Saved entries:
++++++++

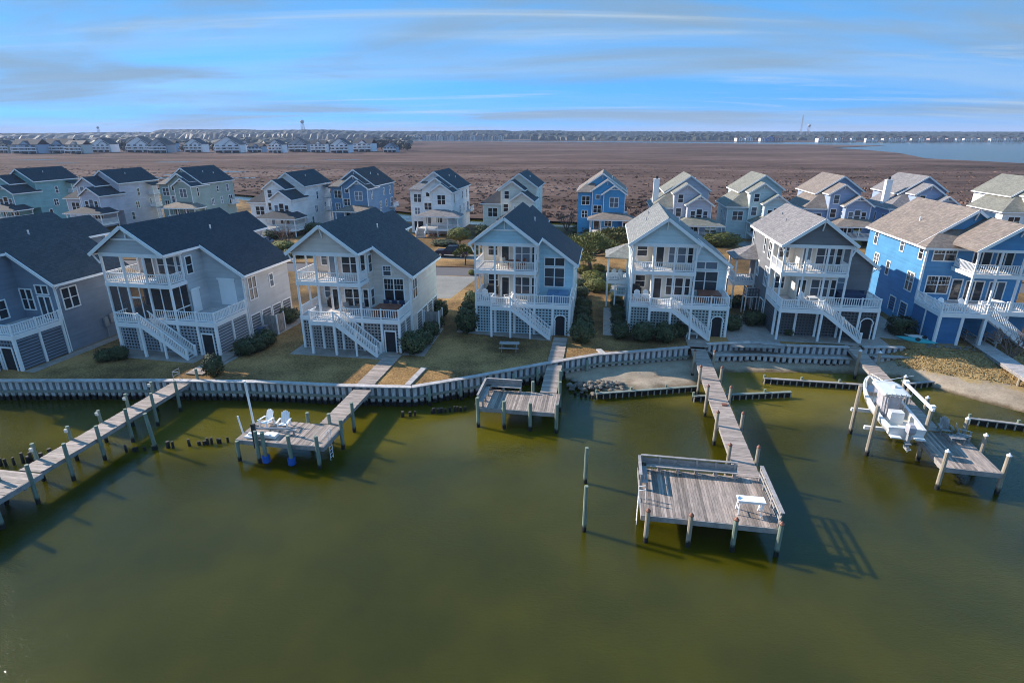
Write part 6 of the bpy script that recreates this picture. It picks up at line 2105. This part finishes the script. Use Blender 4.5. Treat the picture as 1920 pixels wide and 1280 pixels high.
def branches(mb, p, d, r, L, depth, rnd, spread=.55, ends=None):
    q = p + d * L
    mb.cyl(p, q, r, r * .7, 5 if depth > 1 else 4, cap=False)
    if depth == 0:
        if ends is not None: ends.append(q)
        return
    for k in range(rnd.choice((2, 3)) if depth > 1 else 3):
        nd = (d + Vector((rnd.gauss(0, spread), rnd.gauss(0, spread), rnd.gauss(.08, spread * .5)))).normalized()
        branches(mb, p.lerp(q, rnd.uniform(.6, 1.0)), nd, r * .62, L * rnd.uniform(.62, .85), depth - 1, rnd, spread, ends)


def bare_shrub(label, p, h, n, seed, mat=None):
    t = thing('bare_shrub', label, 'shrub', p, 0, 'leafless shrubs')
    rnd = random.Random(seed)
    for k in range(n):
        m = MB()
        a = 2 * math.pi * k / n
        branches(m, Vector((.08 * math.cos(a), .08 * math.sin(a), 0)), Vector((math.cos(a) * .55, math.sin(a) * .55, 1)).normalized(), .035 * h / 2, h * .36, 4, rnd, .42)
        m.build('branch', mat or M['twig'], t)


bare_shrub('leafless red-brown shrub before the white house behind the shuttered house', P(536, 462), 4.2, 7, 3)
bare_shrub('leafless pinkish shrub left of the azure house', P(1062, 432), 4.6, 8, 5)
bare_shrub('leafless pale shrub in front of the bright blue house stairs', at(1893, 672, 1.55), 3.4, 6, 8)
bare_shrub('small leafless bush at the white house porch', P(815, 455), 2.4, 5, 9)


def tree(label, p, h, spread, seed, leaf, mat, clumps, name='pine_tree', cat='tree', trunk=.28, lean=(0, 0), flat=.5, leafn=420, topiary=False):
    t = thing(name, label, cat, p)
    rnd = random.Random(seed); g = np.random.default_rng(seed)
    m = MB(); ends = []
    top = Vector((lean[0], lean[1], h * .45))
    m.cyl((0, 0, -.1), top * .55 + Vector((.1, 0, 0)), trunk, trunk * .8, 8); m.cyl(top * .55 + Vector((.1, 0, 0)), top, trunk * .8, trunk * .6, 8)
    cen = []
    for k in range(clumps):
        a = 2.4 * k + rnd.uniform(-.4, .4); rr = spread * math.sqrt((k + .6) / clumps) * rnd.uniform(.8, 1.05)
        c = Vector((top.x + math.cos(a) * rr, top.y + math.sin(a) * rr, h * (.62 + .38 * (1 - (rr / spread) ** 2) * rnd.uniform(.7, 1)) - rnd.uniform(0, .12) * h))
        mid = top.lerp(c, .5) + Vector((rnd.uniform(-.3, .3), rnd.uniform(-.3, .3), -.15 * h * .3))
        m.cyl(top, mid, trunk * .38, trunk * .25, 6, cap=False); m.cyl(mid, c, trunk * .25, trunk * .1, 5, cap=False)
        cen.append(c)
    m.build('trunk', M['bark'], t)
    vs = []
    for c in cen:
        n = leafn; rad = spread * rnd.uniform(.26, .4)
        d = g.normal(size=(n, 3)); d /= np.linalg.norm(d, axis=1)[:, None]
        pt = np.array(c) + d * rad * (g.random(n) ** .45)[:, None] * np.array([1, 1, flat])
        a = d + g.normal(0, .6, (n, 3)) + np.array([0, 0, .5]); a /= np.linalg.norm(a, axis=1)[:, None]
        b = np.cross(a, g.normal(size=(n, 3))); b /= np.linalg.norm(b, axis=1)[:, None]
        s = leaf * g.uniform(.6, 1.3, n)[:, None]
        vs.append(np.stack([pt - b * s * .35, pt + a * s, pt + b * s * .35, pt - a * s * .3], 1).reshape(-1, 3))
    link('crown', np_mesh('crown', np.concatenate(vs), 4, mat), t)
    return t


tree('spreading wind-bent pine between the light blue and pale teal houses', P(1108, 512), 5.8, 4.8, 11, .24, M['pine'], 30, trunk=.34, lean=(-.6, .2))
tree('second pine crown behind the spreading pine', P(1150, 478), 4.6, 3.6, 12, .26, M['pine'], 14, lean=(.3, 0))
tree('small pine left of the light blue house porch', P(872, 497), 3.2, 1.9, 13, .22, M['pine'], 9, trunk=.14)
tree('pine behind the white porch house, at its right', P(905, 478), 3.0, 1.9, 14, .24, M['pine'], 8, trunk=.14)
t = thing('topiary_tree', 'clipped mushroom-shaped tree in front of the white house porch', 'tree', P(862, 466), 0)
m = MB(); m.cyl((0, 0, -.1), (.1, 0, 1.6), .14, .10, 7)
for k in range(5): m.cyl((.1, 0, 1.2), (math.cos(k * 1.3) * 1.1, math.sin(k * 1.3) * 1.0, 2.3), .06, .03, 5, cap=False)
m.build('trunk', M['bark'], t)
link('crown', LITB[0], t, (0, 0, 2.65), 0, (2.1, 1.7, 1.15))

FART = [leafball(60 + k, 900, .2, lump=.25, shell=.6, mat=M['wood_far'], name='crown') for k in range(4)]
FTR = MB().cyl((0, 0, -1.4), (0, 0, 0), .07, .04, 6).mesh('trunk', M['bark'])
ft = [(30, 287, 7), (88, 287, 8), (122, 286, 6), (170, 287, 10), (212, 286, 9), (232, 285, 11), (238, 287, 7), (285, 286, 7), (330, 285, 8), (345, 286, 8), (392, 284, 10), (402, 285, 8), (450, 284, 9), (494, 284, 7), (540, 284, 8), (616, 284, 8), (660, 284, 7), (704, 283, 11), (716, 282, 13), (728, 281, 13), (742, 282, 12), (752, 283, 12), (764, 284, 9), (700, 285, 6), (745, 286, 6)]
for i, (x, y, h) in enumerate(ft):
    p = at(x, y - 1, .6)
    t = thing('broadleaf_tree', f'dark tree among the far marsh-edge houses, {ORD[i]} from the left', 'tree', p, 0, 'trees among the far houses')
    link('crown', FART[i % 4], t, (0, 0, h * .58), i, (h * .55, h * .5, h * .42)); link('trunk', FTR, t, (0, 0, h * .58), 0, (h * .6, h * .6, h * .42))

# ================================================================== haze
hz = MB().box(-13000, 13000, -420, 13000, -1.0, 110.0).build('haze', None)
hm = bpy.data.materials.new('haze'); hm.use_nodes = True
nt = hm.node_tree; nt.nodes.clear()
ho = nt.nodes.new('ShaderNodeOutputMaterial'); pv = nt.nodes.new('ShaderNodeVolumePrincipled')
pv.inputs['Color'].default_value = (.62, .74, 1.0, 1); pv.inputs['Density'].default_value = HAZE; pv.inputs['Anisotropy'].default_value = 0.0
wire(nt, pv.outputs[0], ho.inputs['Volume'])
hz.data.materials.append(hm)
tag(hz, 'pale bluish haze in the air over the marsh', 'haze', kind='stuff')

++++++++

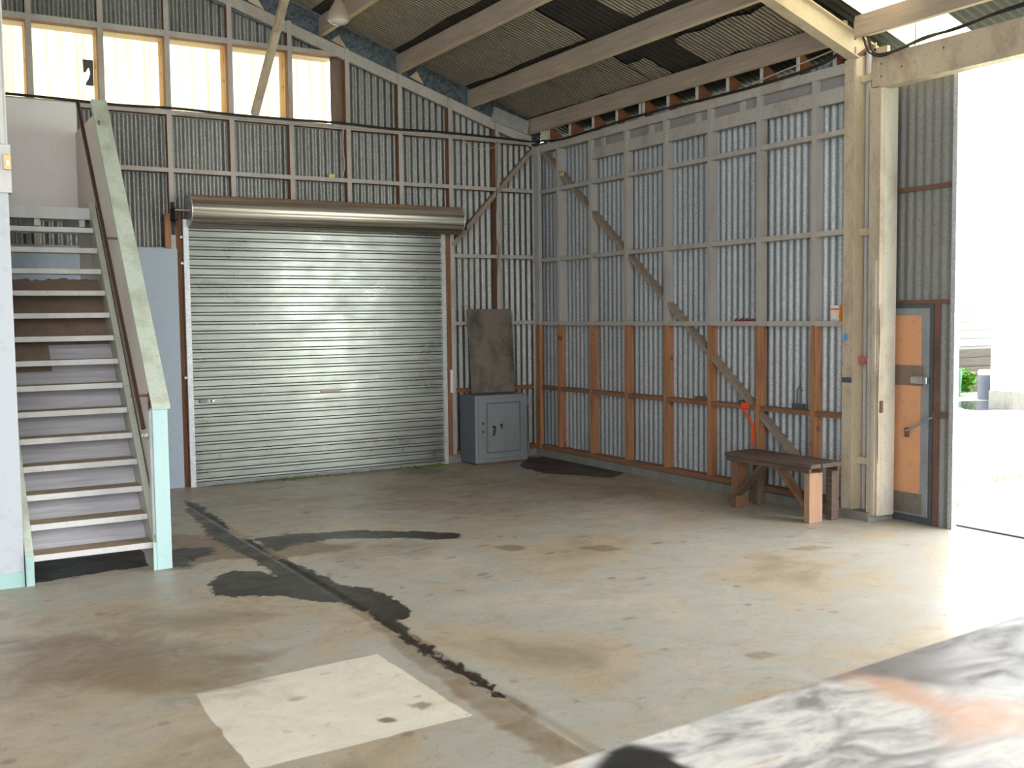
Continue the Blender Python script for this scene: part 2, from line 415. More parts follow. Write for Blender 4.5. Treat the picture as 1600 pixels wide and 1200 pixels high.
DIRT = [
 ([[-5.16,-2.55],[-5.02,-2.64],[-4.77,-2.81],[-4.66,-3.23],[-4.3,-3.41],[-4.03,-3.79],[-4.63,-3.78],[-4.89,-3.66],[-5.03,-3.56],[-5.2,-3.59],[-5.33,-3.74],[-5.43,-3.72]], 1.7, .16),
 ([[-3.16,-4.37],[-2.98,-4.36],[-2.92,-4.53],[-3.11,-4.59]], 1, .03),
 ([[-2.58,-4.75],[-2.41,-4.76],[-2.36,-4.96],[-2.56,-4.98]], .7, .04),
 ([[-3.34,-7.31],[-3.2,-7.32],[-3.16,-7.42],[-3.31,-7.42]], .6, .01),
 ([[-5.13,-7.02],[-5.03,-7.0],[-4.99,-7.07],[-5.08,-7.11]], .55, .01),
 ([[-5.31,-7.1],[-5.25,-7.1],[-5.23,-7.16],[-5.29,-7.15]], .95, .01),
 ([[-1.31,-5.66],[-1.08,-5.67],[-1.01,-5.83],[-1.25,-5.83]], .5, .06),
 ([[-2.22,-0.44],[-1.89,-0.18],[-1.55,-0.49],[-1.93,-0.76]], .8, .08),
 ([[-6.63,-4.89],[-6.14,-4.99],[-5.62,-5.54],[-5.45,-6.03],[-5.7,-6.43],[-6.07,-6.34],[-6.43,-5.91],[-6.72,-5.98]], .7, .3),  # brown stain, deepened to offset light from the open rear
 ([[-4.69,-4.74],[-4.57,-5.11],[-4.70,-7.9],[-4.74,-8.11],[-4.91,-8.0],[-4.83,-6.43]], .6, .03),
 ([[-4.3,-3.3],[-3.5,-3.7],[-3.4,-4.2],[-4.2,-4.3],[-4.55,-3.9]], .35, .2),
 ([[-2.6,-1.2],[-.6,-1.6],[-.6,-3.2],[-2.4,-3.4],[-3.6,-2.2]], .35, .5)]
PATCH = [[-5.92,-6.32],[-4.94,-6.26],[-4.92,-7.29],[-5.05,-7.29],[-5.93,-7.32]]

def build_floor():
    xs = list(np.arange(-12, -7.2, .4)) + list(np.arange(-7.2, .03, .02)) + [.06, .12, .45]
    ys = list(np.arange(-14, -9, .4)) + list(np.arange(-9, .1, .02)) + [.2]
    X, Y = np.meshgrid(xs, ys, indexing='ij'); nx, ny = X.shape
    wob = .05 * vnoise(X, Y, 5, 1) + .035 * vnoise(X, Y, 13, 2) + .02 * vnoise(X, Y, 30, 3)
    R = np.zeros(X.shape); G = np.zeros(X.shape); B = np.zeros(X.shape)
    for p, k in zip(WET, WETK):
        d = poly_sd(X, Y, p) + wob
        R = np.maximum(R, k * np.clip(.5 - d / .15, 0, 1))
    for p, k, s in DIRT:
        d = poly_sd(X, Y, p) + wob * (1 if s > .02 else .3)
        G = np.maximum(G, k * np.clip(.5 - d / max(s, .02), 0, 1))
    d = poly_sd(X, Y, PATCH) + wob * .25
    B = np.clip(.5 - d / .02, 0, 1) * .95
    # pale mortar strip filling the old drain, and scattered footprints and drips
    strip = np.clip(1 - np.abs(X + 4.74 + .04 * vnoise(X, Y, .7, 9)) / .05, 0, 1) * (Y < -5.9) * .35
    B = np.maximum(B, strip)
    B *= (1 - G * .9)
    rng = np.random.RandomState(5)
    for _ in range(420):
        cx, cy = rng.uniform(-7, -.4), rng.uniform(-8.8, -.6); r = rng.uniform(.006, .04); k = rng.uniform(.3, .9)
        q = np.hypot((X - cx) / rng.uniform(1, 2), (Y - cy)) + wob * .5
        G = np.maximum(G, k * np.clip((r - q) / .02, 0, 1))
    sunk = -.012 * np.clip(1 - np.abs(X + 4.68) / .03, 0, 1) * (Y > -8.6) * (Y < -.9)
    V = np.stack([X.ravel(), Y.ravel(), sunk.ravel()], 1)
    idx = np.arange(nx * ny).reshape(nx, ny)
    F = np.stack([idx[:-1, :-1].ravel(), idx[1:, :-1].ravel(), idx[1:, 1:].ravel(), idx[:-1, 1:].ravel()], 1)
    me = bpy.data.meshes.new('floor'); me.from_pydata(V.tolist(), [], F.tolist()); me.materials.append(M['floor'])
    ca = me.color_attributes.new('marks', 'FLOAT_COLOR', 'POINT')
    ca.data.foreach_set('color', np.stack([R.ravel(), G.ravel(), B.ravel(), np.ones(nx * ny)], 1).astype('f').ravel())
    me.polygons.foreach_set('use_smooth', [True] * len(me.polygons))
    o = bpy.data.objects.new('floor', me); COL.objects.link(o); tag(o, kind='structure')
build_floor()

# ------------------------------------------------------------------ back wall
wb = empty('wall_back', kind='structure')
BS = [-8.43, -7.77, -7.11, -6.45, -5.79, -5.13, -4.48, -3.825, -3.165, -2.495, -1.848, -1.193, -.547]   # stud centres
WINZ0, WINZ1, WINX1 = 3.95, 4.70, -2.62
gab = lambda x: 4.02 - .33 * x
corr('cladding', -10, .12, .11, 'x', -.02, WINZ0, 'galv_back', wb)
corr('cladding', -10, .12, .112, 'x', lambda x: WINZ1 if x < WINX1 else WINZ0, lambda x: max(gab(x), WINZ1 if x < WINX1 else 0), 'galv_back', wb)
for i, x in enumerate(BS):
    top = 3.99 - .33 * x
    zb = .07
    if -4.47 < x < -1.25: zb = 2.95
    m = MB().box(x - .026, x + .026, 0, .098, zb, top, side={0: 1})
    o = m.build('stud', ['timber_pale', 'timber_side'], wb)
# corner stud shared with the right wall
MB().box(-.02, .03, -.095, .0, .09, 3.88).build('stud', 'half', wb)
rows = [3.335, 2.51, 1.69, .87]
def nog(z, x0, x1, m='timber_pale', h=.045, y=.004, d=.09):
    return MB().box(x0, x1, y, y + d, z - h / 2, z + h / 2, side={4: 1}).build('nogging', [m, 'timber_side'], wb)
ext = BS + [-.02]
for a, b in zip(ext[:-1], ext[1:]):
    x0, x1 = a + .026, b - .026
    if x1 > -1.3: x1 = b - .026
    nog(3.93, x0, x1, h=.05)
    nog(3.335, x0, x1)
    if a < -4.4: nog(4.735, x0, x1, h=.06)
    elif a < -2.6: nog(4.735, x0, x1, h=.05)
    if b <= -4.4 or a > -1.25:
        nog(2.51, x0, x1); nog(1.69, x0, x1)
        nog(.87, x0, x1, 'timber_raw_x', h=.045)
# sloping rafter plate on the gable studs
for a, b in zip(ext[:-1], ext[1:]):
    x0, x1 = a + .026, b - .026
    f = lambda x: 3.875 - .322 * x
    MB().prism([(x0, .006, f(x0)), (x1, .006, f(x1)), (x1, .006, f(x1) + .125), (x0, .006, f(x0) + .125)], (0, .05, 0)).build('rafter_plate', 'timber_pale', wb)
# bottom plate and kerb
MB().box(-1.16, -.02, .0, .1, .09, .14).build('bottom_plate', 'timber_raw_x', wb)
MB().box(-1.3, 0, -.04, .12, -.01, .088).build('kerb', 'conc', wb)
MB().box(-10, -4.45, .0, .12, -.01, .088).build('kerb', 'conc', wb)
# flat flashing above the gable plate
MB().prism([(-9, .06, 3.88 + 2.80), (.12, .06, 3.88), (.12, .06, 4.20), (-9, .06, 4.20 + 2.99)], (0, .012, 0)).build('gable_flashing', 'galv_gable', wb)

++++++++

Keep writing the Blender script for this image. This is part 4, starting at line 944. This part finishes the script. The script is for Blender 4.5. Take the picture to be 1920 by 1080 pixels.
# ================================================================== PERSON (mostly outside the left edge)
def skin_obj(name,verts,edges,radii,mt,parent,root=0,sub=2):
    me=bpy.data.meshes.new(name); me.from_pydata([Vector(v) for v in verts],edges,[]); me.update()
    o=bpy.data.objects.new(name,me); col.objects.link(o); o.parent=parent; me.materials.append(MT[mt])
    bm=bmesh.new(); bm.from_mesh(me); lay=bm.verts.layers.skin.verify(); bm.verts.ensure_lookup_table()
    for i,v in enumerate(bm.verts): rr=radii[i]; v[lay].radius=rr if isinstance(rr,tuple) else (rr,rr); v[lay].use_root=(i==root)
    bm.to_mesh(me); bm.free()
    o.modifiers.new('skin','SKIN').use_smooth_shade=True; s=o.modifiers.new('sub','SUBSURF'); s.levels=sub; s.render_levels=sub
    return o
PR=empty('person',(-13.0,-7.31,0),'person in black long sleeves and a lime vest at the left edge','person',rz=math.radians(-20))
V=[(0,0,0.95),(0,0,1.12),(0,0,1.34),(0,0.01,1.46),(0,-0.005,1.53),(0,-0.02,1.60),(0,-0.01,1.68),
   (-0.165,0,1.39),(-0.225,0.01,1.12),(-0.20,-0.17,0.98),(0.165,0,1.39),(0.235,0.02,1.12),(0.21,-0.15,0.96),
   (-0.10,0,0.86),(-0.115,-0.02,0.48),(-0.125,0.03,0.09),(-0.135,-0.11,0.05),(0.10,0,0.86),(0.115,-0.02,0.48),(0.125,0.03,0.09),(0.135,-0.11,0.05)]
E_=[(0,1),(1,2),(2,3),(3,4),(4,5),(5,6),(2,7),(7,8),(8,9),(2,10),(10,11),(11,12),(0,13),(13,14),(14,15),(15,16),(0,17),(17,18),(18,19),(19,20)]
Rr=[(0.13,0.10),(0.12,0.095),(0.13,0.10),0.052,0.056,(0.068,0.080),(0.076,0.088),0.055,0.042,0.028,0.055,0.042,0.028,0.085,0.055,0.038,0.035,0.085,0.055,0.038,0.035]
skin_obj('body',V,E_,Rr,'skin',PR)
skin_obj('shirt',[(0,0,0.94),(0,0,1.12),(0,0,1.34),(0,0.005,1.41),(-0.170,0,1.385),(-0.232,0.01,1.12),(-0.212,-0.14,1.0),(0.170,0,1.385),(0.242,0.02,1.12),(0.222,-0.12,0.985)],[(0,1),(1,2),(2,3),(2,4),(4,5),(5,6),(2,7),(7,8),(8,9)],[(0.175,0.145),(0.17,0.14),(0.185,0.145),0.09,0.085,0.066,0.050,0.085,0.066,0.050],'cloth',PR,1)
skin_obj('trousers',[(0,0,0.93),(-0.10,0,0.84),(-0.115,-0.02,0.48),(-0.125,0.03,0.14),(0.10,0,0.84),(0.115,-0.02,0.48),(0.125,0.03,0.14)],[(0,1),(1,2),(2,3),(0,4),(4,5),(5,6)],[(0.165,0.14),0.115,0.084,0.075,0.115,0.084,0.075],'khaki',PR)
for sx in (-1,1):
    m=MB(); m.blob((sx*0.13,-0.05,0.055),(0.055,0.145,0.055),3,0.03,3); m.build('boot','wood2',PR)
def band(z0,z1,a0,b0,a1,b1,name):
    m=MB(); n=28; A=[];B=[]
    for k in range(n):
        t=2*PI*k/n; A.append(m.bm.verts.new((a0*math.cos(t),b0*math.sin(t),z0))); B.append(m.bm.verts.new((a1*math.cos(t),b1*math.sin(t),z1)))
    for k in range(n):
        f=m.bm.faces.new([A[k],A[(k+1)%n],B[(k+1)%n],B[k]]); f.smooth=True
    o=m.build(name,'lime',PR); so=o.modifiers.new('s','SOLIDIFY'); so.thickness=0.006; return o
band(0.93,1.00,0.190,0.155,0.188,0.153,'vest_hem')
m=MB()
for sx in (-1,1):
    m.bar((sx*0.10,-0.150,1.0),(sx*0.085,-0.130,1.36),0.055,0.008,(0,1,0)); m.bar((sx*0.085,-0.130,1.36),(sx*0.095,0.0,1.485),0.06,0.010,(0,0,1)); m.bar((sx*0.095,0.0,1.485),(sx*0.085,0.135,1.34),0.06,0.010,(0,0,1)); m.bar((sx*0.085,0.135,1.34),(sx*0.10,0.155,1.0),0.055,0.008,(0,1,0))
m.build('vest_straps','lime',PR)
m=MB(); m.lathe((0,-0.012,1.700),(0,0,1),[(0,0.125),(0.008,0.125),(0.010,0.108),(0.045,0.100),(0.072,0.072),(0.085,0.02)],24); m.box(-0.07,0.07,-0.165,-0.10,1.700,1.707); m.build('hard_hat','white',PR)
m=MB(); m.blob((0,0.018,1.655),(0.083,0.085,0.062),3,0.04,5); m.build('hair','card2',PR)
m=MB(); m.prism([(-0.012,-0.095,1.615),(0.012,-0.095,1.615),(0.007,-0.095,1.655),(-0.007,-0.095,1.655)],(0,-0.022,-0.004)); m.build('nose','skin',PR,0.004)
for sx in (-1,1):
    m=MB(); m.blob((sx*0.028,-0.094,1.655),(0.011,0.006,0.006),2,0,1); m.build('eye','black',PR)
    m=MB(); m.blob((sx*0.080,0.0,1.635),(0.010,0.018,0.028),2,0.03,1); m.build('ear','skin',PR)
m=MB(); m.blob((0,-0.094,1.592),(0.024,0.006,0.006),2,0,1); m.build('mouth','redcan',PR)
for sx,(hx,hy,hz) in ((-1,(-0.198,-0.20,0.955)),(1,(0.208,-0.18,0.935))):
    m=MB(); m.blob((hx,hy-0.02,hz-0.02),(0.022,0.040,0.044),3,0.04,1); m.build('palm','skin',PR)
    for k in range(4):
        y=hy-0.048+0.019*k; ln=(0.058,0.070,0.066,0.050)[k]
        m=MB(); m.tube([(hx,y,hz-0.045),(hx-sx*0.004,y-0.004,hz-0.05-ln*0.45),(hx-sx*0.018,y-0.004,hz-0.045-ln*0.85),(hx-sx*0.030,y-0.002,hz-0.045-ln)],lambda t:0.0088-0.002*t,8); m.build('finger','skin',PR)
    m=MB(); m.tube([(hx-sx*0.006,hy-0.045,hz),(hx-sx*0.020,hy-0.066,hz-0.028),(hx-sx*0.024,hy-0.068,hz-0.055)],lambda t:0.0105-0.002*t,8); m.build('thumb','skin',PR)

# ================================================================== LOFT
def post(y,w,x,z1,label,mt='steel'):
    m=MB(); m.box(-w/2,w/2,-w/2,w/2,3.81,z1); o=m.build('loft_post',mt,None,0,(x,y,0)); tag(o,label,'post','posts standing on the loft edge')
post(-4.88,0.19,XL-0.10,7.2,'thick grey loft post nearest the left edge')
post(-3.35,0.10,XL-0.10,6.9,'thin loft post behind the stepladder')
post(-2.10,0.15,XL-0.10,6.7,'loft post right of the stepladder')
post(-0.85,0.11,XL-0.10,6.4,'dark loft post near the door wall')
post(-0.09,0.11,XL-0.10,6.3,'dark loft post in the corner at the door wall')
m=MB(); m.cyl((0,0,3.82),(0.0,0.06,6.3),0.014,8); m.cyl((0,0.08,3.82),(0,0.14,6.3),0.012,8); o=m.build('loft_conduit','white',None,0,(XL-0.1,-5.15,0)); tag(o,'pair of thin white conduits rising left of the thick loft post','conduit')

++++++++

**Objective:** Identify every line above with the string "Treat" in it. Copy those lines.

**Written response:**
Write part 6 of the bpy script that recreates this picture. It picks up at line 2105. This part finishes the script. Use Blender 4.5. Treat the picture as 1920 pixels wide and 1280 pixels high.
Continue the Blender Python script for this scene: part 2, from line 415. More parts follow. Write for Blender 4.5. Treat the picture as 1600 pixels wide and 1200 pixels high.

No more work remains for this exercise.